Wellness

How Bartenders Can Help Build a Better Drinking Culture

"Guilty Pleasure" seminar panelists Zoe Cormier, Iain Griffiths (Trash Tiki), Jeffrey Kluger (TIME) and Claire Smith-Warner (Belvedere).
The "Guilty Pleasure" panelists discussed the bartender's role in shaping a more productive and healthy drinking culture. From left to right: author Zoe Cormier, Iain Griffiths (Trash Tiki), Jeffrey Kluger (TIME) and Claire Smith-Warner (Belvedere). (Photo: Jennifer Mitchell Photography)

You can call it preaching to the choir, but the panelists on the Guilty Pleasure seminar at Tales on Tour Edinburgh had a few positive things to say about alcohol.

According to Zoe Cormier, whose book "Sex, Drugs & Rock n’ Roll: The Science of Hedonism" examined the reasons behind the human desire to become intoxicated, our base pursuits need not be denigrated: they are, she said, integral to what it means to be human. Jeffrey Kluger, TIME’s editor-at-large, said that “it’s undeniable that humanity would be poorer without our discovery of alcohol.” Panel host Claire Smith-Warner from Belvedere was even bolder in her enthusiasm, suggesting that the social interaction facilitated by alcohol consumption saves lives.

That, however, is not to say that we cannot all be drinking better.

“Without a shadow of a doubt,” said Cormier, “my life is richer and more interesting for having had alcohol in it; however, that being said, we need to be aware of the dangers and how the industry handles these dangers.
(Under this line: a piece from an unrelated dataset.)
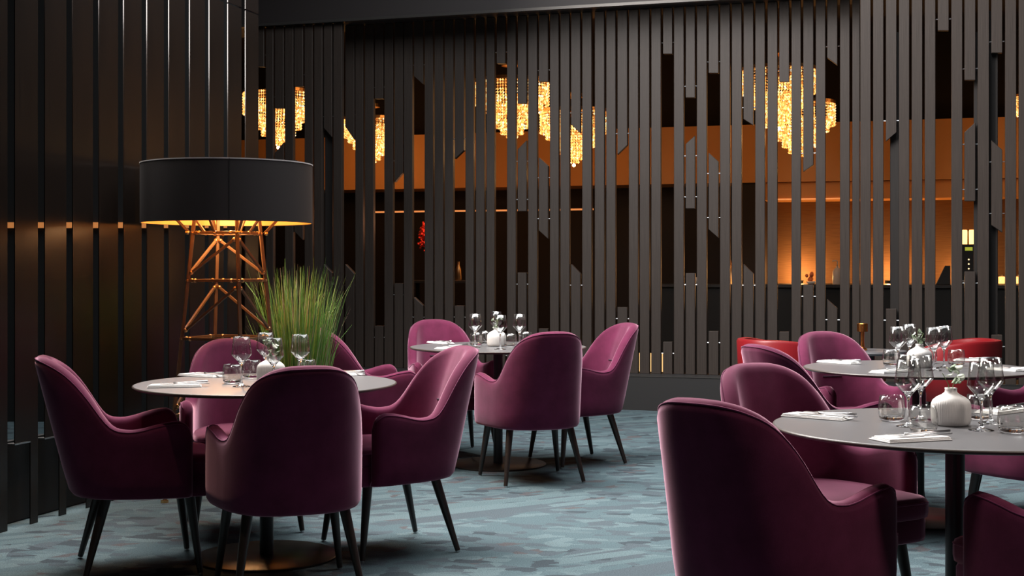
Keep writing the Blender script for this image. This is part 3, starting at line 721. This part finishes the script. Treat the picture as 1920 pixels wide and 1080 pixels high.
MB().lathe([(0, .122), (.034, .122), (.034, .172), (.031, .175), (0, .175)], 24).build('lamp_head', M['copper'], e, True, auto=40)

# ------------------------------------------------------------------ lounge behind the screen
def at(x, c): s, X, Y = onwall(x, c); return s
CFA = 14.3
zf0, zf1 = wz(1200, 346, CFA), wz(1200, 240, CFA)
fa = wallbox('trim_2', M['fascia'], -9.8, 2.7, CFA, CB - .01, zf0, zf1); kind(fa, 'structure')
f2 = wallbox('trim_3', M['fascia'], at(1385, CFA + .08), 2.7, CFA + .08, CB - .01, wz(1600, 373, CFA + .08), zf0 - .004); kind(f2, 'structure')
f3 = wallbox('trim_4', M['rail'], at(1455, CFA + .06), at(1585, CFA + .06), CFA + .06, CFA + .09, wz(1500, 374.5, CFA + .08), wz(1500, 372, CFA + .08)); kind(f3, 'structure')  # emissive strip stands in for the fascia's lit lower edge
rl = wallbox('picture_rail', M['rail'], at(690, CFA), at(1112, CFA), CFA, CFA + .03, wz(900, 396.5, CFA), wz(900, 393.5, CFA)); tag(rl, 'thin orange rail behind the slat screen, its caught light painted as a glow', 'rail')  # light reflected by the brass rail, painted as a faint glow
# alcove back panel in woven gold cloth
gm2, nt, b = newmat('woven_gold_cloth')
tc = N(nt, 'ShaderNodeTexCoord'); mp = N(nt, 'ShaderNodeMapping'); mp.inputs['Scale'].default_value = (3, 3, 60); nz = N(nt, 'ShaderNodeTexNoise', Scale=2.0, Detail=4.0)
nt.links.new(tc.outputs['Object'], mp.inputs['Vector']); nt.links.new(mp.outputs[0], nz.inputs['Vector']); r = ramp(nt, [(.3, (.135, .060, .020)), (.7, (.20, .098, .035))]); nt.links.new(nz.outputs['Fac'], r.inputs[0]); nt.links.new(r.outputs[0], b.inputs['Base Color']); b.inputs['Roughness'].default_value = .7
ap = wallbox('wall_alcove', gm2, at(1440, CB - .03), 2.7, CB - .03, CB - .005, 1.0, zf0); kind(ap, 'structure')
kind(wallbox('trim_5', M['darkwall'], at(1388, 14.35), at(1432, 14.35), 14.35, CB - .03, 0, zf0), 'structure')
ZC = wz(1500, 533.5, 13.65)
ct = wallbox('buffet_counter', M['black'], at(1236, 13.65), 2.65, 13.65, 14.25, 0, ZC - .03); tag(ct, 'long black buffet counter behind the slat screen at the right', 'counter')
ctt = wallbox('worktop', M['plinth'], at(1234, 13.63), 2.65, 13.62, 14.27, ZC - .03, ZC); tag(ctt, 'dark worktop running along the black buffet counter', 'worktop')
def onc(x, c=13.9, z=None): s, X, Y = onwall(x, c); return Vector((X, Y, (ZC if z is None else z) + .0005))
WARM = (1.0, .50, .17)
def jar(x, c, h, r, label, light):
    p = onc(x, c); e = empty('candle_jar', p); tag(e, label, 'candle lantern', 'glowing jars on the buffet counter')
    MB().lathe([(r * .9, 0), (r, .01), (r, h), (r - .004, h), (r - .004, .012), (0, .012), (0, 0)], 20).build('jar', M['thin_glass'], e, True)
    MB().lathe([(0, .013), (r * .85, .013), (r * .85, h * .8), (0, h * .82)], 16).build('candle', M['candle'], e, True, auto=40)
    point('candle_light', p + Vector((0, 0, h + .05)), light, WARM, .03)
M['candle'] = emit('candle_glow', (1.0, .50, .15), 2.6)
jar(1878, 13.8, .10, .036, 'glowing glass candle jar on the counter, left of two at the right edge', 1.2)
jar(1909, 13.8, .10, .036, 'glowing glass candle jar on the counter, right of two at the right edge', 1.2)
# uplights assumed for the pools of light on the alcove wall
def uplight(x, c, pw, label):
    p = onc(x, c); e = empty('uplight', p); tag(e, label, 'uplight', 'assumed wall washing uplights')
    MB().lathe([(0, 0), (.045, 0), (.05, .035), (.042, .035), (.04, .015), (0, .015)], 20).build('housing', M['black'], e, True, auto=40)
    MB().lathe([(0, .016), (.038, .016), (.036, .022), (0, .024)], 16).build('lens', M['bulb'], e, True)
    point('uplight_light', p + Vector((0, 0, .09)), pw, WARM, .03)
uplight(1498, 14.64, 15, 'assumed small black uplight glowing on the gold alcove wall at the left')
uplight(1668, 14.64, 13, 'assumed small black uplight glowing on the gold alcove wall at the right')
uplight(1800, 14.64, 7, 'assumed small black uplight behind the coffee machine')
kind(wallbox('trim_6', M['black'], at(1440, 14.27), 2.65, 14.27, CB - .03, 0, ZC), 'structure')
# pump bottle
p = onc(1570); e = empty('pump_bottle', p); tag(e, 'pale pump bottle on the counter in front of the gold wall', 'bottle')
MB().lathe([(0, 0), (.045, 0), (.047, .01), (.047, .13), (.03, .16), (.014, .17), (.014, .185), (0, .185)], 24).build('bottle', M['white_plastic'], e, True, auto=40)
MB().tube([(0, 0, .18), (0, 0, .235), (-.01, 0, .243), (-.05, 0, .238)], .006, 8).build('pump', M['white_plastic'], e, True)
# small peach flowers
p = onc(1521); e = empty('flower_bowl', p); tag(e, 'little bowl of peach flowers on the counter', 'flowers')
MB().lathe([(0, 0), (.03, 0), (.05, .03), (.046, .03), (.028, .005), (0, .005)], 20).build('bowl', M['ceramic'], e, True)
M['peach'] = pbr('peach_petals', (.75, .20, .07), .6)
rnd = random.Random(9)
for k in range(12):
    a = rnd.uniform(0, 6.28); r = rnd.uniform(0, .05); MB().ball((r * math.cos(a), r * math.sin(a), .04 + rnd.uniform(0, .08)), .018, 8, 5).build('bloom', M['peach'], e, True)
# coffee machine
p = onc(1813); e = empty('coffee_machine', p, WROT); tag(e, 'black coffee machine with two glowing bean hoppers on the counter', 'coffee machine')
MB().box((0, 0, .20), (.22, .30, .40)).build('body', M['black'], e, bevel=.01)
M['hopper'] = emit('lit_hopper', (1.0, .62, .22), 2.2)
for dx in (-.035, .055): MB().lathe([(0, .40), (.036, .40), (.038, .53), (.034, .545), (0, .545)], 20, (dx, -.03, 0)).build('bean_hopper', M['hopper'], e, True, auto=40)
M['display'] = emit('green_display', (.45, .50, .05), .6)
MB().box((.01, -.152, .355), (.07, .006, .035)).build('display', M['display'], e)
M['dot'] = emit('button_light', (1.0, .72, .40), 1.5)
for k in range(4): MB().ball((.01, -.152, .25 - k * .045), .008, 8, 5).build('button', M['dot'], e)
MB().box((.01, -.17, .03), (.18, .08, .03)).build('drip_tray', M['steel'], e, bevel=.004)
# black menu pyramid, brass beer tap, white cup
p = onc(1768); e = tag(MB().add([(-.07, -.05, 0), (.07, -.05, 0), (.07, .05, 0), (-.07, .05, 0), (.02, -.02, .19), (.07, -.02, .19), (.07, .02, .19), (.02, .02, .19)], [(3, 2, 1, 0), (4, 5, 6, 7), (0, 1, 5, 4), (1, 2, 6, 5), (2, 3, 7, 6), (3, 0, 4, 7)]).build('display_stand', M['black'], None, loc=p, rz=WROT, bevel=.004), 'black sloping display stand left of the coffee machine', 'display stand')
p = onc(1371); e = empty('brass_tap', p); tag(e, 'brass tap standing on the counter behind the slats', 'tap')
MB().lathe([(0, 0), (.035, 0), (.03, .015), (.013, .03), (.012, .20), (.02, .22), (0, .25)], 18).build('column', M['brass'], e, True, auto=50)
MB().tube([(0, 0, .18), (-.02, -.05, .19), (-.02, -.08, .15)], .009, 8).build('spout', M['brass'], e, True)
point('counter_light', onc(1385, 13.75) + Vector((0, 0, .28)), 1.0, WARM, .03)
p = onc(1306); e = empty('white_cup', p); tag(e, 'small white cup on the counter end behind the slats', 'cup')
MB().lathe([(0, 0), (.02, 0), (.03, .07), (.027, .07), (.018, .005), (0, .005)], 18).build('cup_body', M['ceramic'], e, True)
MB().tube([(.028, 0, .055), (.045, 0, .045), (.043, 0, .025), (.024, 0, .02)], .004, 6).build('handle', M['ceramic'], e, True)
# red coral flower arrangement on a low console
CFL = 13.2
zt2 = wz(860, 526, CFL)
s0 = at(738, CFL); cs = empty('console_table', wpos(at(820, CFL), CFL, 0), WROT); tag(cs, 'dark console table carrying the red flower arrangement', 'console table')
MB().box((0, .18, zt2 - .015), (.75, .36, .03)).build('top', M['plinth'], cs, bevel=.004)
for sx in (-1, 1):
    for sy in (.04, .32): MB().box((sx * .34, sy, (zt2 - .03) / 2), (.035, .035, zt2 - .03)).build('leg', M['black'], cs)
p = wpos(at(812, CFL), CFL + .16, zt2 + .0005); e = empty('red_flowers', p); tag(e, 'tall arrangement of red coral blossoms behind the slats', 'flowers')
MB().lathe([(0, 0), (.05, 0), (.06, .06), (.03, .16), (.035, .18), (.03, .18), (.025, .16), (0, .15)], 20).build('vase_body', M['black'], e, True)
rnd = random.Random(21)
for k in range(14):
    a = rnd.uniform(2.5, 3.8) if k % 2 else rnd.uniform(0, 6.28); L = rnd.uniform(.20, .36) if k % 2 else rnd.uniform(.2, .60); sp = rnd.uniform(.08, .18); tip = Vector((sp * math.cos(a), sp * math.sin(a), .15 + L))
    st_ = MB().tube([(0, 0, .15), tip * .5 + Vector((0, 0, .09)), tip], .004, 5).build('twig', M['coral'], e, True)
    for j in range(12):
        q = Vector((rnd.gauss(0, .032), rnd.gauss(0, .032), rnd.gauss(0, .055))) + tip
        MB().ball(q, rnd.uniform(.010, .020), 6, 4).build('blossom', M['coral'], st_, True)
p = wpos(at(853, CFL), CFL + .12, zt2 + .0005); e = empty('brass_bottle', p); tag(e, 'slender brass bottle vase beside the red blossoms', 'vase')
MB().lathe([(0, 0), (.034, 0), (.038, .02), (.034, .12), (.016, .16), (.014, .20), (.011, .20), (.01, .15), (0, .14)], 20).build('bottle_body', M['brass'], e, True, auto=50)
point('assumed_console_spot', wpos(at(842, CFL), CFL - .22, zt2 + .62), 7.0, (1.0, .42, .2), .05)  # unseen light assumed above the red flowers; no fitting is built
# low glowing lantern behind the slats near the floor
p = wpos(at(1208, 12.4), 12.4, 0); zl0, zl1 = wz(1208, 697, 12.4), wz(1208, 664, 12.4)
e = empty('floor_lantern', p); tag(e, 'low wide lantern glowing gold between the bottoms of the slats', 'lantern')
M['lantern'] = emit('lantern_glow', (1.0, .62, .25), .9)
MB().lathe([(0, 0), (.20, 0), (.20, zl0), (0, zl0)], 40).build('base', M['black'], e, True, auto=40)
MB().lathe([(0, zl0 + .001), (.19, zl0 + .001), (.19, zl1), (0, zl1)], 40).build('glow_drum', M['lantern'], e, True, auto=40)

# ------------------------------------------------------------------ crystal chandeliers
cm, nt, b = newmat('lit_crystal')
gi = N(nt, 'ShaderNodeNewGeometry'); rr = ramp(nt, [(0, (.30, .10, .015)), (.35, (.75, .30, .06)), (.7, (1.0, .52, .14)), (.9, (1.0, .72, .32)), (1, (1, .9, .62))])
nt.links.new(gi.outputs['Random Per Island'], rr.inputs[0]); nt.links.new(rr.outputs[0], b.inputs['Emission Color']); nt.links.new(rr.outputs[0], b.inputs['Base Color']); b.inputs['Emission Strength'].default_value = 1.7; b.inputs['Roughness'].default_value = .1
def crystals():
    rnd = random.Random(3); me = []
    mb = MB(); tiers = [(.345, 0, -.20), (.285, -.14, -.275), (.225, -.22, -.345), (.165, -.29, -.41), (.105, -.35, -.465), (.05, -.41, -.51)]
    for r, z0, z1 in tiers:
        n = int(2 * math.pi * r / .026)
        for i in range(n):
            a = 2 * math.pi * i / n + rnd.uniform(-.01, .01); z = z0
            while z > z1:
                h = .013; w_ = .0095; c = Vector((r * math.cos(a), r * math.sin(a), z - h)); 
                vs = [c + Vector((0, 0, h)), c + Vector((w_, 0, 0)), c + Vector((0, w_, 0)), c + Vector((-w_, 0, 0)), c + Vector((0, -w_, 0)), c - Vector((0, 0, h))]
                mb.add(vs, [(0, 1, 2), (0, 2, 3), (0, 3, 4), (0, 4, 1), (5, 2, 1), (5, 3, 2), (5, 4, 3), (5, 1, 4)]); z -= .027
    m = bpy.data.meshes.new('crystals'); m.from_pydata(mb.v, [], mb.f); m.update(); return m
CR = crystals()
frame = MB().lathe([(.35, .0), (.355, .03), (.345, .03), (.34, 0)], 48, closed=True)
for k in range(6): frame.box((0, 0, .015), (.70, .012, .012), Matrix.Rotation(k * math.pi / 6, 4, 'Z'))
FR = frame.mesh('frame')
CAN = MB().lathe([(0, .20), (.10, .20), (.10, .16), (.012, .14), (.012, .0), (0, 0)], 20).mesh('canopy')
ROD = MB().lathe([(0, 0), (.006, 0), (.006, 1), (0, 1)], 8).mesh('rod')
FB = MB().ball((0, 0, -.535), .018, 10, 6).mesh('finial_bulb')
for x, ytop, dpx, c, lb in ((522, 176, 132, 12.9, 'glowing crystal chandelier farthest left, beside the dark panelled wall'), (697, 226, 108, 13.5, 'glowing crystal chandelier second from the left behind the slats'),
                        (960, 156, 140, 12.5, 'large glowing crystal chandelier high in the middle of the screen'), (1076, 212, 128, 12.9, 'glowing crystal chandelier hanging lower, just right of the high middle one'),
                        (1460, 134, 140, 12.15, 'large glowing crystal chandelier high at the right behind the slats'), (1499, 197, 132, 13.05, 'glowing crystal chandelier overlapping below the high right one'),
                        (1945, 182, 90, 13.4, 'crystal chandelier sliver at the right edge of the picture')):
    s, X, Y = onwall(x, c); zt = CAMZ + (YH - ytop) / FPX * Y; sc = dpx / FPX * Y / .70
    e = empty('chandelier', (X, Y, zt)); tag(e, lb, 'chandelier', 'crystal chandeliers in the lounge')
    for nm, me, mt in (('crystals', CR, cm), ('frame', FR, M['brass']), ('canopy', CAN, M['brass']), ('finial_bulb', FB, M['bulb'])):
        o = link(nm, me, mt, e); o.scale = (sc, sc, sc)
        if nm == 'crystals': kind(o, 'stuff')
    o = link('rod', ROD, M['brass'], e); o.scale = (1, 1, 3.76 - zt - .2 * sc); o.location = (0, 0, .19 * sc)
    point('chandelier_light', (X, Y, zt - .62 * sc), 3.6, (1.0, .52, .19), .06)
This was a point taken up by Iain Griffiths, of Trash Tiki and Dandelyan, who said that one of his passions is driving this industry toward professionalism, and that we need to “acknowledge alcohol as the drug that it is, but do some good with it.”

But how can bartenders work toward that? “For me,” Smith-Warner told us, “it’s about responsible drinking in action.” We caught up with her to find out more.

Tell us about taking a more balanced approach to drinking alcohol.

I think that very often our industry dismisses responsible drinking guidelines because we are professionals and we consume alcohol, therefore those guidelines are not meant for us. But we still need to acknowledge the impact that alcohol can have and be more mindful of that and also really think about interesting ways to help the consumer drink responsibly. Moderation shouldn’t be a boring dictat.

How do you do that?

We can actually have a bit of fun; through low alcohol cocktails, through not using sugar in an irresponsible way, by making sure our cocktails are balanced and by using the freshest ingredients.

Zoe (Cormier) looked at how we have the ability to metabolize alcohol. That’s particular to the human race, so in a sense we are built to drink. She argues that to drink is human, so I think it’s almost inevitable that throughout your life you might experience alcohol and for me it’s important that we use the creative power of our industry to ensure that the cocktails we make are there to give the consumer greater choice. They come into our bars very often looking for inspiration, which they often find in the menu, and that menu, or the bartender’s role, is to help guide the consumer to make better choices. So while acknowledging that we will no doubt drink throughout our lives, we also need to acknowledge the role that bartenders have in helping to shape the decisions that we make when we drink.

Ensure that our menus are not confusing that, where we can, we are using sugar moderately. Ensure that our drinks are well balanced, also blend fruits rather than using fruit juice because the fiber in a blended cocktail will slow down the absorption of fructose, which helps mitigate the impact on the liver; use things like coconut fat or coconut cream as another way to slow down the absorption of alcohol. There are strategies that you can put in place to help protect the consumer and ensure that drinking responsibly actually means something more than, ‘we’re not going to over-serve somebody that’s drunk.’ That is not where your responsibility starts and ends. You should be a little more proactive about that.

How did you put the panel together?

I read Zoe’s book and I wanted to explore some of the reasons why we drink and acknowledge that we have the ability to drink and so we need to acknowledge that it is likely that you will consume alcohol, so how can you do that better?

Zoe’s approach is that hedonism needs a rebrand. We often think that eating, drinking and partying are quite primal pursuits but actually there’s been a lot of positivity that comes from exploring through intoxication, whether it’s what we have discovered through LSD or some of the beautiful poetry that’s been written while poets were intoxicated. So a lot of positive things have come out of being intoxicated, but (we should) acknowledge that there are obviously adverse impacts that alcohol can have.

If only Zoe spoke, we’d all have run out and got high, but I wanted to bring it back to the science that falls on the other side of the coin that suggests that ‘yes, we can drink, but should we drink as much or should we drink in this way?’ And acknowledge what happens when we drink too much and when to know to get off the merry-go-round.

I wanted to talk about ways we can look into the responsible consumption of alcohol into other areas. And broaden our responsibility. So it’s not just about not over-serving, it goes into other areas where you can protect your customer.